Gates also praised Rex Tillerson, former Exxon CEO, for the position of Secretary of State.

"I was one of the introducers at his hearing in the Foreign Relations Committee and I addressed this directly," he said, responding to a question on Tillerson's relationship with the Russian President Vladimir Putin.
 

"I think that because he was a successful businessman in negotiating with the Russians, who better to negotiate with Vladimir Putin and the Russians than somebody who actually knows who they are, knows how they negotiate, knows how they do business. As I said at the time, I think Rex Tillerson's only goal is going to be to do what's in the best interest of the US," Gates said.

On the new CIA Director, Gates said it is really Mike Pompeo's challenge to figure out how to convince the President that CIA is an important asset for him and for him to figure out how the agency can best support Trump in the way that is congenial to the way he makes decisions.

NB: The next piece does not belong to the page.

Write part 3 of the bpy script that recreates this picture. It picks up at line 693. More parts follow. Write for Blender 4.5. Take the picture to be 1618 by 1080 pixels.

"Every President deals with intelligence briefings and with the intelligence community in a different way and some have taken personal briefings. When President Carter was in office he never saw a CIA briefing. Zbigniew Brzezinski, the national security advisor, took the President's daily brief in to him every day," he said.

On Trump abandoning Trans Pacific Partnership (TPP), he said the administration needs to have some kind of initiatives to reach out to them.

"I think the administration is going to have to come up with some initiatives to reach out to Asian countries to try and establish if not a multilateral relationship, a bilateral relationship, economically and so on," he said.

"That the disappearance of TPP creates a vacuum and the Chinese are going to fill that vacuum in Asia unless we come up with some ideas on how to replace it with something that may be bilateral but that demonstrates we are still out there, we're still engaged, and the area is very important to us economically," Gates said.